OREANDA-NEWS. November 20, 2014. Encana Corporation (Encana) (TSX: ECA) (NYSE: ECA) announced today that the cash tender offer (the "Offer") made by Alenco Acquisition Company Inc., Encana's indirect, wholly owned subsidiary ("Alenco Acquisition") to acquire all of the issued and outstanding shares of common stock of Athlon Energy Inc. (Athlon) (NYSE: ATHL) expired at midnight, New York City time on Wednesday, November 12, 2014 (one minute after 11:59 P.M., New York City time, on November 12, 2014).

 All shares that were validly tendered into the Offer and not validly withdrawn have been accepted for payment. Promptly following consummation of the Offer, Alenco Acquisition will be merged with and into Athlon, and Athlon will become an indirect, wholly owned subsidiary of Encana. Encana expects to complete the Offer and the merger.

The completion of the previously announced USD7.1 billion acquisition of Texas-based Athlon gives the company a premier 140,000 net acre position in the oil-rich Permian Basin.

"We are pleased to close this transformative acquisition and look forward to welcoming the Athlon team into Encana. We are delivering on the portfolio promises we made for 2017, today," says Doug Suttles, President & CEO of Encana. "Consistent with our strategy, we have built a balanced and resilient portfolio that comprises high-quality oil, natural gas liquids and natural gas opportunities. Our growth areas now include the top two resource plays in Canada, the Montney and the Duvernay, and the top two resource plays in the United States, the Eagle Ford and the Permian."

Encana expects the acquisition will add current production of about 32,000 barrels of oil equivalent per day (boe/d). In 2015, Encana intends to invest at least USD 1 billion of capital in the play and ramp up from four to at least seven horizontal rigs by year-end.

The company sees the potential for approximately 5,000 horizontal well locations with potential recoverable resource of approximately 3 billion barrels of oil equivalent. The Permian is expected to contribute significantly to Encana's total liquids production which is projected to approach 250,000 barrels per day (bbls/d) by 2017.

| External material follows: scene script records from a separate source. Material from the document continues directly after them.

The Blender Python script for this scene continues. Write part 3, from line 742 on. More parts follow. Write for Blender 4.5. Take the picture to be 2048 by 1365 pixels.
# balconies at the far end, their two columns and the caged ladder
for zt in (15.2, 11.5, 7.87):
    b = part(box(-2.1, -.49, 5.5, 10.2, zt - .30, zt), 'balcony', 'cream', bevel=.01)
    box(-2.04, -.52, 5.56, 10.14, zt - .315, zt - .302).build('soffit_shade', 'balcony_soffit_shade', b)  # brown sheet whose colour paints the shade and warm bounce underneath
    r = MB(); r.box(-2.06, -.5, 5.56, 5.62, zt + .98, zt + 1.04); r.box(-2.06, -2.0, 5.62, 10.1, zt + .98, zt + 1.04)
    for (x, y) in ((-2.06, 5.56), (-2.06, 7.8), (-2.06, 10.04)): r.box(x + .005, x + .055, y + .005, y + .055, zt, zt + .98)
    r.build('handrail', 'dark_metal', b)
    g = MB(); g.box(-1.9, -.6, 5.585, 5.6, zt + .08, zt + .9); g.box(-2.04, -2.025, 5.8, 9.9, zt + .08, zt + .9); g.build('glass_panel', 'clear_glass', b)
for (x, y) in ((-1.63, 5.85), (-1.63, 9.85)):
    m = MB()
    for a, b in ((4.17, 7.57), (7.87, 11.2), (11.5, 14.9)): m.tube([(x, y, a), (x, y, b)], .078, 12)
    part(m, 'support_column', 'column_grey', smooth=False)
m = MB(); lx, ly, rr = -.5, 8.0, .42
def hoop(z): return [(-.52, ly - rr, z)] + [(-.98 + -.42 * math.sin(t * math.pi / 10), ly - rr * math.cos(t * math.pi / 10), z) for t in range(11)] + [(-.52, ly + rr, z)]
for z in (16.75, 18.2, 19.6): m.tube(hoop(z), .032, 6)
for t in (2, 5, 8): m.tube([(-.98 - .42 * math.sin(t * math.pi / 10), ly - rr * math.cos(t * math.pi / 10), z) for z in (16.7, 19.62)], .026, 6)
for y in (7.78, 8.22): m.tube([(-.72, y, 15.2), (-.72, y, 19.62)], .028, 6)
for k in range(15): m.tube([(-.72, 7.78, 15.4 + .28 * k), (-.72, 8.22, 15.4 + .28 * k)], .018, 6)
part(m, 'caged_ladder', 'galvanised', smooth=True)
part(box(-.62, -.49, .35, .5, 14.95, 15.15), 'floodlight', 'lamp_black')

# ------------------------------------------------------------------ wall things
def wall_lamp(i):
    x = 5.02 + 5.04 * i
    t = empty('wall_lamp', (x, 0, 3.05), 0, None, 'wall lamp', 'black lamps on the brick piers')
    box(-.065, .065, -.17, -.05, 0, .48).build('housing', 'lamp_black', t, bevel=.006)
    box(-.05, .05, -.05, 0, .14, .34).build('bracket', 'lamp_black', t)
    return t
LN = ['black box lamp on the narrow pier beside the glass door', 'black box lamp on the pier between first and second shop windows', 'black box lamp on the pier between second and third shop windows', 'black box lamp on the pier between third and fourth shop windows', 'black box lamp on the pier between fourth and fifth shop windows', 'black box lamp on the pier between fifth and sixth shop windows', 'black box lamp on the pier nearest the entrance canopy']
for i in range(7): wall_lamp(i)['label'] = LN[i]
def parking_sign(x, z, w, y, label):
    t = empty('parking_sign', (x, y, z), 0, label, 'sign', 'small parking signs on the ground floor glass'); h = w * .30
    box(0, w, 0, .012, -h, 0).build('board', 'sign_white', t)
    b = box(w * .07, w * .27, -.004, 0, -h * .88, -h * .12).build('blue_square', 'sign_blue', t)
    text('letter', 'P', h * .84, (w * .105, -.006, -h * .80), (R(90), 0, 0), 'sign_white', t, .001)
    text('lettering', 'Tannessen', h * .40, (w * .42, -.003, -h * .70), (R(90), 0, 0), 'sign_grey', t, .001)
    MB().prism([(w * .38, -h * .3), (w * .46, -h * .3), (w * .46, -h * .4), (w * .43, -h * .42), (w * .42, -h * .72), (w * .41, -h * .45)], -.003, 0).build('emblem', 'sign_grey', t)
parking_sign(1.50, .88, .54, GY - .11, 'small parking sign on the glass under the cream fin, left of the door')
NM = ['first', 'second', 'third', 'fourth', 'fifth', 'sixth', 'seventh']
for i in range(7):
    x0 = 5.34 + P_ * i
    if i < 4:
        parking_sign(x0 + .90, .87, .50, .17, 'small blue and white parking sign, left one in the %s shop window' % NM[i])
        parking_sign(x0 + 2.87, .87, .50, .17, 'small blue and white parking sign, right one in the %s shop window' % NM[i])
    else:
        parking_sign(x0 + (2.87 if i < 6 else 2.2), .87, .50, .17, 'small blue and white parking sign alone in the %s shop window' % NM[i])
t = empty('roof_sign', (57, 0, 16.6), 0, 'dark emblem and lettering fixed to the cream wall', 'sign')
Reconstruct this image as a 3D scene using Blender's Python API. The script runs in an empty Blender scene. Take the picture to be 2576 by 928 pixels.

Result of the Offer and Effectiveness of the Merger

On October 10, 2014, Alenco Acquisition commenced the Offer to acquire all of the issued and outstanding shares of common stock of Athlon at a price of USD 58.50 per share, net to the seller in cash. The depositary for the Offer has advised that, as of the Offer's expiration, 88,025,770 shares of Athlon common stock have been validly tendered and not validly withdrawn pursuant to the Offer and 4,487,330 shares of Athlon common stock have been delivered by guarantee, which in total represents 91.3 percent of the shares on a fully diluted basis. Following consummation of the Offer, and as a result of Alenco Acquisition being merged with and into Athlon, any Athlon shares not tendered into the Offer will be cancelled and converted into the right to receive the same US\\$58.50 per share paid in the Offer. Following the merger, shares of Athlon common stock will cease to be traded on the New York Stock Exchange.

ADVISORY REGARDING OIL AND GAS INFORMATION - Encana uses the term resource play. Resource play is a term used by Encana to describe an accumulation of hydrocarbons known to exist over a large areal expanse and/or thick vertical section, which when compared to a conventional play, typically has a lower geological and/or commercial development risk and lower average decline rate. Initial production and short-term rates are not necessarily indicative of long-term performance or of ultimate recovery.

In this news release, certain oil and NGLs volumes have been converted to cubic feet equivalent (cfe) on the basis of one barrel (bbl) to six thousand cubic feet (Mcf). Cfe may be misleading, particularly if used in isolation. A conversion ratio of one bbl to six Mcf is based on an energy equivalency conversion method primarily applicable at the burner tip and does not represent value equivalency at the well head. Given that the value ratio based on the current price of oil as compared to natural gas is significantly different from the energy equivalency of 6:1, utilizing a conversion on a 6:1 basis may be misleading as an indication of value.